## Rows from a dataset
────

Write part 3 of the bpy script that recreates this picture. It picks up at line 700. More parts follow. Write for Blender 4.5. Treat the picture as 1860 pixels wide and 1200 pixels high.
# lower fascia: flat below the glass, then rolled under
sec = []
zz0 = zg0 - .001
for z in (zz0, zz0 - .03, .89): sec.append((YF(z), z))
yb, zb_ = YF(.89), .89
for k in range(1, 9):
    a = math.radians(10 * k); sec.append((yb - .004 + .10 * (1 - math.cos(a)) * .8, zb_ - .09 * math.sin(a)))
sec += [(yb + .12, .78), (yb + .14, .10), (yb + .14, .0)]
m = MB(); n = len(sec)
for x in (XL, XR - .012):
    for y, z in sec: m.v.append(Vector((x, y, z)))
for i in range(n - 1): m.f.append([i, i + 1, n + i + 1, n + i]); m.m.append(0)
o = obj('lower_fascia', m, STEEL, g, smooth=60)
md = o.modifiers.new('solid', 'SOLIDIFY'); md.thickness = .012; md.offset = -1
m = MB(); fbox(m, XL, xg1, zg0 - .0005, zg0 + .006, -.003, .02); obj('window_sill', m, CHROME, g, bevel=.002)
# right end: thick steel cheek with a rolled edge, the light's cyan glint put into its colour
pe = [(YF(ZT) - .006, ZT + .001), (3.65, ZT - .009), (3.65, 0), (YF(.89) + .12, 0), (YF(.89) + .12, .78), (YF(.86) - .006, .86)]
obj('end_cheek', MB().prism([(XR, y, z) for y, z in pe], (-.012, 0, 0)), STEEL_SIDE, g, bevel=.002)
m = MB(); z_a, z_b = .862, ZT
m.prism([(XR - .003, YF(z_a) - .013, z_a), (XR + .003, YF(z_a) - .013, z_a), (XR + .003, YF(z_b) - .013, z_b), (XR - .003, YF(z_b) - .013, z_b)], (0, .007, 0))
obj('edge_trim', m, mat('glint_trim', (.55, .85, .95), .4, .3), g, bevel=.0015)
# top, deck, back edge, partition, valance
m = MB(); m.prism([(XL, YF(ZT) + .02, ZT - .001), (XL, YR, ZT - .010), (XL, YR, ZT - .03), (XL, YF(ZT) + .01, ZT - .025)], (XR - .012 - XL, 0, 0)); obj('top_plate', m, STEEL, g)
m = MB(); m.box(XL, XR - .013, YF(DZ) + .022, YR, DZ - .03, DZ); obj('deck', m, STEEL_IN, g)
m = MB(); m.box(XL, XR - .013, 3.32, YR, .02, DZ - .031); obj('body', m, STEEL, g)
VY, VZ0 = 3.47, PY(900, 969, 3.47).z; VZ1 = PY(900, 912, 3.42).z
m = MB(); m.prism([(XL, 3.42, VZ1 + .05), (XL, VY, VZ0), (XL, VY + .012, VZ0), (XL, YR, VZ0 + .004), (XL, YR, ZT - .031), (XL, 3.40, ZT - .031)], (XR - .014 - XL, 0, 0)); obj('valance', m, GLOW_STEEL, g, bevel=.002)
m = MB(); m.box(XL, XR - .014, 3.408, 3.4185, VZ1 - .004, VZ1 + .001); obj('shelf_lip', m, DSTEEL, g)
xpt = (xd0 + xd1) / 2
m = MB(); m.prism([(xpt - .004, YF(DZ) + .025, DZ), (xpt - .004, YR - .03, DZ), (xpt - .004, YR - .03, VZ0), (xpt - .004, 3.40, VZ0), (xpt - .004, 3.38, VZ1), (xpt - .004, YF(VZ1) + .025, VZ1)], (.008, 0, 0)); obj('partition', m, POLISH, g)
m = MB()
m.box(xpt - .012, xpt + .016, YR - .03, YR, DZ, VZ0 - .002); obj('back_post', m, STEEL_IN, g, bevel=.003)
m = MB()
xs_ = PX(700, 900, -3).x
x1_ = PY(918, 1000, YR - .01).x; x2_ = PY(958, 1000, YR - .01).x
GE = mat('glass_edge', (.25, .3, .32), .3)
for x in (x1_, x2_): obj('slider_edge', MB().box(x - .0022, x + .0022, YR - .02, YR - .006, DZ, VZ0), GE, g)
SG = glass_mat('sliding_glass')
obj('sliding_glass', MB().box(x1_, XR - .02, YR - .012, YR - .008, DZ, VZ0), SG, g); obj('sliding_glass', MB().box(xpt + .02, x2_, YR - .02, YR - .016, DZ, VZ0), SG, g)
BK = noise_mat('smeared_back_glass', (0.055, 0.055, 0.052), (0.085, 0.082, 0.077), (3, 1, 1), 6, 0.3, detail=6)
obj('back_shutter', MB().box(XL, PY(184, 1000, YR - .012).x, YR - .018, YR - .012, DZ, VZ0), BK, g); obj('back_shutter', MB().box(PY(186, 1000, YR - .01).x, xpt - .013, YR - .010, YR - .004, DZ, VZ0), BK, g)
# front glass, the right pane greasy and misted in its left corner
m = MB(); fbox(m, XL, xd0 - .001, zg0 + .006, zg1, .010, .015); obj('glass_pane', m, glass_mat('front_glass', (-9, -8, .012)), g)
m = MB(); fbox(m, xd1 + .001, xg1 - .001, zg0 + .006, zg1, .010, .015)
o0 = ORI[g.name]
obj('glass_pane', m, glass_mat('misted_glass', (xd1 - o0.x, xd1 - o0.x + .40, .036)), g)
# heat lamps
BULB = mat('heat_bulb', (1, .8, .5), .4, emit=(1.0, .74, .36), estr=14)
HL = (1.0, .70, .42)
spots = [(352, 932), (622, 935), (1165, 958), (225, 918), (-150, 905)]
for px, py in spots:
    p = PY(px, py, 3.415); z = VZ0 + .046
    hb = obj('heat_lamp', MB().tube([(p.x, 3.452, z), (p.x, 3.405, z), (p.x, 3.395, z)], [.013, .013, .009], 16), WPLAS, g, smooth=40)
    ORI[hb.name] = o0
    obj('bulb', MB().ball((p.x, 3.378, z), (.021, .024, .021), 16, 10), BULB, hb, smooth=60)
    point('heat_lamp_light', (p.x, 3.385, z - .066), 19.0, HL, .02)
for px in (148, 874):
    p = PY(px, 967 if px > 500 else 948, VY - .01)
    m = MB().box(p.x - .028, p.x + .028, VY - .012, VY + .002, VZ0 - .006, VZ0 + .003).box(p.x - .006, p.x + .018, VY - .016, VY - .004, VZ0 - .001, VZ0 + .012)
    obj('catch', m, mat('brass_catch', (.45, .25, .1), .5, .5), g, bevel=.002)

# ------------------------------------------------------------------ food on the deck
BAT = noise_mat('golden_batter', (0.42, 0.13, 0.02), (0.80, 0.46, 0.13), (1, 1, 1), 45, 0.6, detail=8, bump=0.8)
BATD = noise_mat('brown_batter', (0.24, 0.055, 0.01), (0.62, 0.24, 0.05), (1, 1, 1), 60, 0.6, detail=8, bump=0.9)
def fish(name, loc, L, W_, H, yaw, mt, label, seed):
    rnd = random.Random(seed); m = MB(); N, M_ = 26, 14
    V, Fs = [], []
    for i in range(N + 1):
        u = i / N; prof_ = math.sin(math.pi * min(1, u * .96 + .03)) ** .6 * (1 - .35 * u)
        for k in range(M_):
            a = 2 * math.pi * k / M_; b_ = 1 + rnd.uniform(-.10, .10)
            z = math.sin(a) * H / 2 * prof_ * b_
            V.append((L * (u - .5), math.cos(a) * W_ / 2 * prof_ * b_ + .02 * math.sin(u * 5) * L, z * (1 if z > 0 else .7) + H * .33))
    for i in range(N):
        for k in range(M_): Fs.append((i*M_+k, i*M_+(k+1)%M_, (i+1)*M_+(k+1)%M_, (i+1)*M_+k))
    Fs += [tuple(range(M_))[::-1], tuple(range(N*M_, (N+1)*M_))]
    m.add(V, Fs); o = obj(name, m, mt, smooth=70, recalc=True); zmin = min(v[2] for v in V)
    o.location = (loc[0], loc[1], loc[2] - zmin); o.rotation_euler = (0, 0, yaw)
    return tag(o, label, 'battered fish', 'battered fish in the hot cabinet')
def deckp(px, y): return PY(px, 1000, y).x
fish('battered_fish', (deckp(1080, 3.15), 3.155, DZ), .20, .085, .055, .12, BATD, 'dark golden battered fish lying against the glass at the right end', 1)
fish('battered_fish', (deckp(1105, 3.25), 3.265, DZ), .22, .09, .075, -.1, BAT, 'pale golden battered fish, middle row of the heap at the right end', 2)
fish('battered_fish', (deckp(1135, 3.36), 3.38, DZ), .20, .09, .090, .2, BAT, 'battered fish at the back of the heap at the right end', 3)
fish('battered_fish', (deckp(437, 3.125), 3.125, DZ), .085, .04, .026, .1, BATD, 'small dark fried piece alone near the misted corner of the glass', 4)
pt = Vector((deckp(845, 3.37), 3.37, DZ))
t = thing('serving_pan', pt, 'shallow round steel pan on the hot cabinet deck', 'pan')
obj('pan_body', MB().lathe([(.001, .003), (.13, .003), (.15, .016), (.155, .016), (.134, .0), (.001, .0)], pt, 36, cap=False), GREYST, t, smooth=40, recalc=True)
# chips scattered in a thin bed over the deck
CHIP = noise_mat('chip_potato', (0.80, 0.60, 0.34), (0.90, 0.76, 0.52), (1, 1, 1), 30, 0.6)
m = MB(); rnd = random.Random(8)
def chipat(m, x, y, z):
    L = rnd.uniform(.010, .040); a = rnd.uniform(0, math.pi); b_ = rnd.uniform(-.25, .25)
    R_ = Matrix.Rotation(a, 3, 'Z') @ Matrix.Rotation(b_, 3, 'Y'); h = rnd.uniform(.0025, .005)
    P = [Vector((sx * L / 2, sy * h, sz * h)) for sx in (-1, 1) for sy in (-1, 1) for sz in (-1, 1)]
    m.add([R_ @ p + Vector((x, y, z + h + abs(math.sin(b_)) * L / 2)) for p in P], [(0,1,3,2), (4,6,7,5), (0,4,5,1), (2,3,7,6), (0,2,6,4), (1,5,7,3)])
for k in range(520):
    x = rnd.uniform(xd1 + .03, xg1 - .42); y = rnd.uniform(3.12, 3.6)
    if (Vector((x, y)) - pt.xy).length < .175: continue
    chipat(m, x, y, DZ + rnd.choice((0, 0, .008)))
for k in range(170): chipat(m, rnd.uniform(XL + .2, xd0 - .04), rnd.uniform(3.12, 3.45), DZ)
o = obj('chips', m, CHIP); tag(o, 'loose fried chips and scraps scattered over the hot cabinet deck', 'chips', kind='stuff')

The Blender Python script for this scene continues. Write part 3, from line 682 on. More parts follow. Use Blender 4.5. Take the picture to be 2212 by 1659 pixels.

────

## Job
How many lines in these records hold the string "parts"? Reply with the number alone.

## Exercise solution
2